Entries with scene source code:

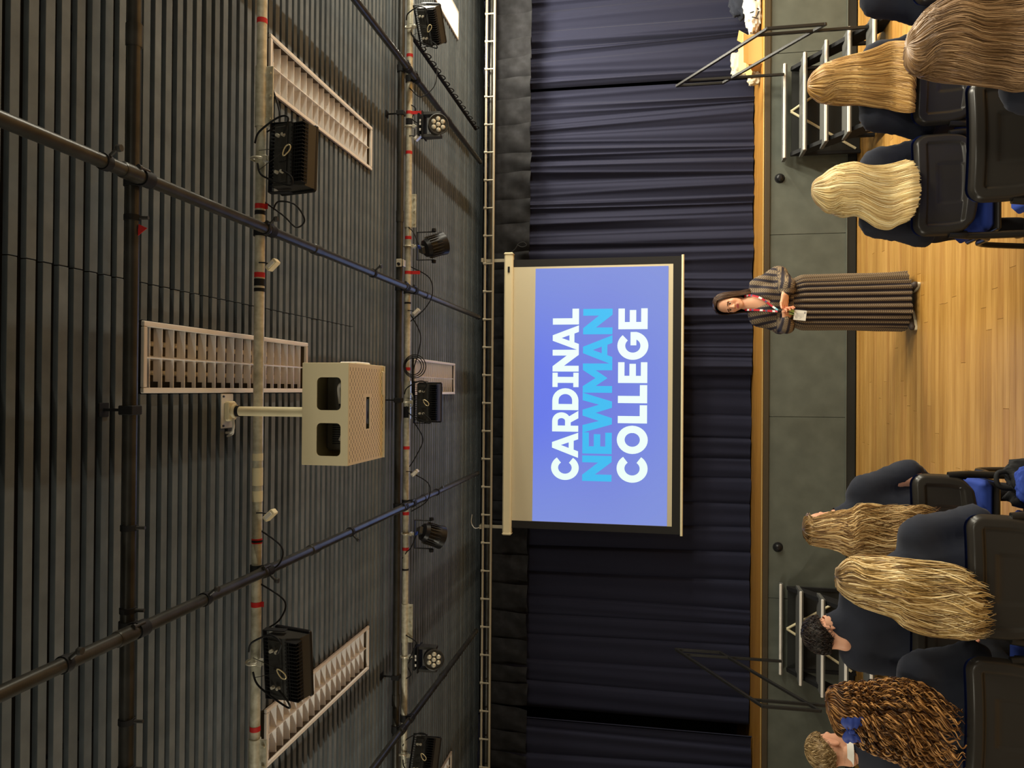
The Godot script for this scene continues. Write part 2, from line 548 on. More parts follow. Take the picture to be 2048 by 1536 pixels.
func luminaire(q: Array, label: String, lit: bool, kind := 0) -> void:
	var w: float = q[1] - q[0]
	var l: float = q[3] - q[2]
	var t := thing("ceiling_light", label, "ceiling light", Vector3((q[0] + q[1]) / 2, CEIL, (q[2] + q[3]) / 2), 0.0, "louvred ceiling lights")
	var b := MB.new()
	var fw := 0.026
	for s in [-1.0, 1.0]:
		b.box(Vector3(s * (w / 2 - fw / 2), -0.004, 0), Vector3(fw, 0.02, l), 0.004)
		b.box(Vector3(0, -0.004, s * (l / 2 - fw / 2)), Vector3(w - 2 * fw, 0.02, fw), 0.004)
	part("frame", b, mats.white_frame, t)
	b = MB.new()
	var iw := w - 2 * fw
	var il := l - 2 * fw
	b.box(Vector3(0, 0.108, 0), Vector3(iw, 0.006, il))
	for s in [-1.0, 1.0]:
		b.box(Vector3(s * (iw / 2 + 0.003), 0.058, 0), Vector3(0.006, 0.106, il))
		b.box(Vector3(0, 0.058, s * (il / 2 + 0.003)), Vector3(iw, 0.106, 0.006))
	part("reflector_tray", b, mats.reflector, t)
	for s in [-1.0, 1.0]:
		b = MB.new()
		b.tube([Vector3(s * iw * 0.25, 0.078, -il / 2 + 0.02), Vector3(s * iw * 0.25, 0.078, il / 2 - 0.02)], 0.013, 10)
		part("light_tube", b, mats.tube_glass if not lit else glow("tube_lit", 14.0), t)
	if lit:
		b = MB.new()
		b.box(Vector3(0, 0.008, 0), Vector3(iw, 0.006, il))
		part("light_diffuser", b, glow("diffuser_lit", 4.0), t)
		var a := AreaLight3D.new()
		a.name = "lamp"
		a.area_size = Vector2(iw, il)
		a.light_color = LAMP
		a.light_energy = [27.0, 8.0][kind]
		a.area_range = 30.0; a.shadow_enabled = true
		t.add_child(a)
		a.position = Vector3(0, -0.02, 0)
		a.rotation.x = -PI / 2
		return
	var nb := 18
	var blade := MB.new()
	# a parabolic blade: thick at the top, thin at the lower edge
	blade.prism([Vector2(-0.013, 0.0), Vector2(0.013, 0.0), Vector2(0.007, -0.017), Vector2(0.0025, -0.038), Vector2(-0.0025, -0.038), Vector2(-0.007, -0.017)], -iw / 2, iw / 2, Transform3D(Basis(Vector3.UP, PI / 2), Vector3.ZERO))
	var bm := blade.done()
	for k in nb: part("louvre_blade", bm, mats.louvre, t, Vector3(0, 0.046, -il / 2 + il * (k + 0.5) / nb))
	b = MB.new()
	b.prism([Vector2(-0.012, 0.056), Vector2(0.012, 0.056), Vector2(0.0025, 0.004), Vector2(-0.0025, 0.004)], -il / 2, il / 2)
	part("louvre_spine", b, mats.louvre, t)

func glow(key: String, e: float) -> StandardMaterial3D:
	if mats.has(key): return mats[key]
	var m := mat(key, Color(1, 1, 1), 0.5)
	m.emission_enabled = true
	m.emission = Color(1.0, 0.95, 0.84)
	m.emission_energy_multiplier = e
	return m

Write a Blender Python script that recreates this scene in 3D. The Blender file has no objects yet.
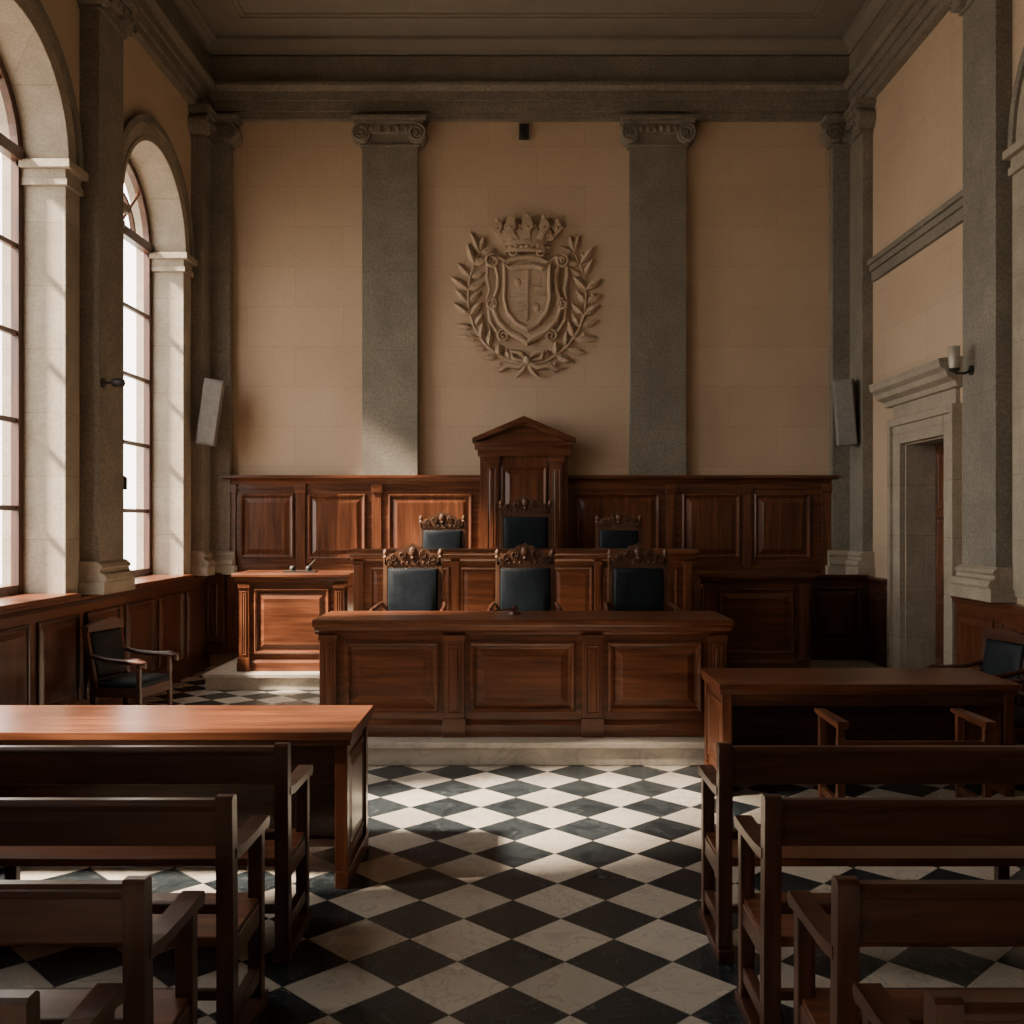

▸ **What the task asks**: Select every line of the material above holding the word "this" and copy it.

▸ **Output of the task**:
The Godot script for this scene continues. Write part 2, from line 548 on. More parts follow. Take the picture to be 2048 by 1536 pixels.
Write a Blender Python script that recreates this scene in 3D. The Blender file has no objects yet.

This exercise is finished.